I was worried about the usual things: forgetting to breathe, running out of steam, my throat going dry so I'd be longing for a sip of water halfway through. That I'd brain-freeze through sankyo and mix it up with yonkyo. I coached myself that nikyo from kata dori is the same as ikkyo except for the pin, but that nikyo from shomenuchi requires the hand change early on.
Keep the "Freddy Krueger fingers" pointing northward when executing an ikkyo lock.
Keep my nikyo-ura tight and torqued, as if "the opponent's palm is a mirror you're trying to keep turned towards you."
Keep my sankyo glued to my sternum, rise and twist.

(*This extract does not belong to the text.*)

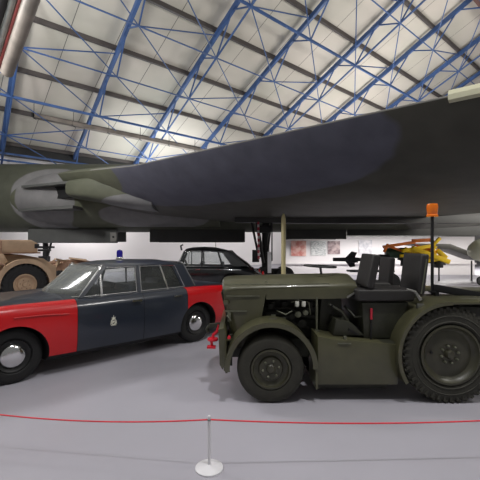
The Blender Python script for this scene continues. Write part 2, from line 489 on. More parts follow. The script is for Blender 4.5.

And yonkyo! I have so much trouble with that one with my small hands grasping my various training partners' huge forearms that I just had to somehow pull it off and make it look halfway decent.
Funny thing after the test, because everything I worried about weren't the techniques Sensei ended up critiquing. Instead, I was told that my irimi hand needed to come over higher, reach to the ceiling, like a wave breaking over rocks. And that my lower hand during tenchi nage needed to reach to the ground, especially important for a shorty like me taking down often-taller training partners. That for my yokomen response in kihon waza, I needed to get in there and stop the attack early on.
There is a moment I remember vividly from my test, a kernel of meaning in chaos, a burst of sunshine amidst the fog of nervousness and uncertainty. When I was executing a kotegaeshi, one of the last techniques on my test, I felt a sudden shift from the normal sitfall-to-roll-over response from my test partner. A quick grab on my gi sleeve to prep, and suddenly he sailed through the air in a highfall, his body heavy beside me one moment, weightless and airborne the next. The first time I launched someone in a highfall, I was so surprised I almost let go--not very safe for the person taking ukemi. This time, it felt right and natural. Never during our practicing together for the past almost-three months did my test partner execute a highfall, and yet, without any former planning or communication between us, this spontaneity, this display of trust for my ability to take him down well, this self-confidence in drawing from my ki during a technique, warmed my heart and made me smile.
There are many things I need to learn how to do better, techniques I still have to work on. But for just a small moment in time, it wasn't a test I was taking, but the creation of a memory that exemplifies euphoria and zen. Because despite the long journey ahead, in that moment I was able to find the "ai" in aikido.